Today, I realized why he might have chosen this line of work. He hit on my 20 year old group leader. I was standing right there talking to her and he comes up to her, totally macho swagger, set down his rescue tube and interrupts us and says 'i'm sorry but I have just got to tell ya, you have the most gorgeous eyes I have ever seen." She is cute, probably a 6.5-7.0 on the scale, but her eyes are probably not something she gets a lot of comments about. They are very normal eyes. I, also, have very normal eyes. I have only gotten comments about them when someone is trying very hard not to say "you have great boobs." And more suspicious is the fact that her was staring right at her boobs the whole time. Like RIGHT at them. Is this one of those things that dumb guys sit around and figure out together? "Dude, you should tell her she has nice eyes! Chicks dig that."

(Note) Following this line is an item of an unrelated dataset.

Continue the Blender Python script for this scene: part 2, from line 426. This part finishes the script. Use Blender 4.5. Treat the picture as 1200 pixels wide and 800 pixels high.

Onto another topic. Haley hates armpits and is phobic about witnessing other people putting on deodorant. I just learned this recently. Given the amount of time we spend together, we have very little privacy - neither of us shuts the door when we use the bathroom, we change in front of each other without even thinking about it. She recently insisted that I pop a pimple on her back. We also share a lot of products and items. Hair appliances, accessories, food, beverages. Make up in particular - she is always shoving her newest lip products at me...try this, try that. Recently I was at her apartment and grabbed her deoderant and as I removed the cap I said "Can I use this?" only as a formality. She turned her back and goes "Oh god, just do it, but don't tell me and DO NOT do it in front of me." I laughed and said "What? What is the problem?"

Haley says "Jess, you could shit on my head and i probably wouldn't care, but I CAN NOT handle watching someone rub deodorant on themselves. You are the ONLY person who is ever allowed to use my deodorant, but DO NOT tell me about it when you do. It's just....it's better if i don't know." She goes into this tirade about how disgusting it is to watch people put on deodorant in locker rooms, at the gym, etc. She is seriously grossed out by this.

Earlier that day I had told her that if she really pissed me off, I would take her cell phone/pda thing and throw it in the river. (The girl is OBSESSED with constant text messaging and it is driving me crazy.) So i told her that in addition to throwing her cell phone in the river, i would secretly steal her deodorant, and walk down the street and insist that everyone I encountered put some on. I would film this and then I would return it to her bathroom and wait until she had used it a few times and show her the tape. Upon hearing this she screamed. Then she said "Well, if you ever piss me off, I'll.....I'll....I'll....be late. And i'll bring a spider."

I ask you, who is more vulnerable?

Ok, well, there is one normalish thing that grosses me out. Watching people brush their teeth. Toothpaste and the motion of the toothbrush make me gag, and every morning and evening when I brush, I have to kind of steel myself against the gag reflex. I throw up in the sink a little bit accidentally at least once a week and a sizable amount probably monthly. This sucks especially bad because it is usually toward the end of the brushing, and obviously, if you barf, you have to freaking brush your teeth AGAIN. If I see a commercial that involves people brushing their teeth or using mouthwash, I have to tune it out the same way I do if a movie trailer of a scary movie comes on while i am at home alone.

So that you have it - JEM's kryptonite.